Holy fuck! Ruins! So good! Tatsuya Yoshida is awesomeness wearing glasses! Things:
- Many people were moving their heads and bodies as if they were following the rhythm (which, to be fair, some were, but not for very long). What was going on in their heads? They were obviously really into it, but in a way that didn't require them to notice that they were not synching with the music at all.
- There was a lot more melody than I expected, which in this context isn't saying a whole lot—you have to take what melody is given you, after all. But it still surprised me, perhaps because I only have one Ruins album.
- For most of the show it was just Yoshida drumming and singing along with a bass track, since the bassist quit. First, it was amazing that he was able to keep up the frenetic drumming and sing clearly and go from falsetto to singing deeply, etc; second, although I feared that him playing along to a recording would be teh lame, it was actually still quite cool (possibly because Ruins pieces in general don't allow for much flexibility—or do they?), especially since there was just enough time between the tracks for him to hurriedly say "thank you" immediately after one ended and then, with maybe a second of applause intervening, start up again.
- I think, though I cannot be sure, they played two medleys, once with the bass track and once with the Chicagoan guest bassist: the Classical medley (I only think this because during the piece Yoshida played a recognizable, straightforward martial rhythm on the snare, and then later there was a clear quotation from Marche Slav), and the Hard Rock medley (because of a riff from "Black Dog").

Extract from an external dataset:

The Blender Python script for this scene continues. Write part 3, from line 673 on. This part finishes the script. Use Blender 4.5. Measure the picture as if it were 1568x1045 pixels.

I can't be sure, though, because I only really recognized the noted bits.
- The bassist (Jonathan Hischke, former Flying Luttenbacher and current touring member of Hella, and who also played bass for Yowie in their opening set to replace a missing guitarist, which didn't work out quite so well, since one of the things about Yowie is that they play with two guitars tuned a quarter tone apart, and that doesn't translate so well to one guitar and one bass) was awesome; he didn't seem to know the names of the songs he had learned so he'd just play a very brief bit from them when Yoshida wanted to know what to play next, and that very brief bit sufficed, to my amazement, to uniquely identify it. Once, he played a bit, and Yoshida asked him, "Warrido?" (one of the few tracks I recognized, and the middle of which featured an improvised section), and he just shrugged.
actually, that show yowie played with 2 basses.
Posted by: fan | April 23, 2006 at 06:49 PM
I'm pretty sure I witnessed them playing with a bass and a guitar.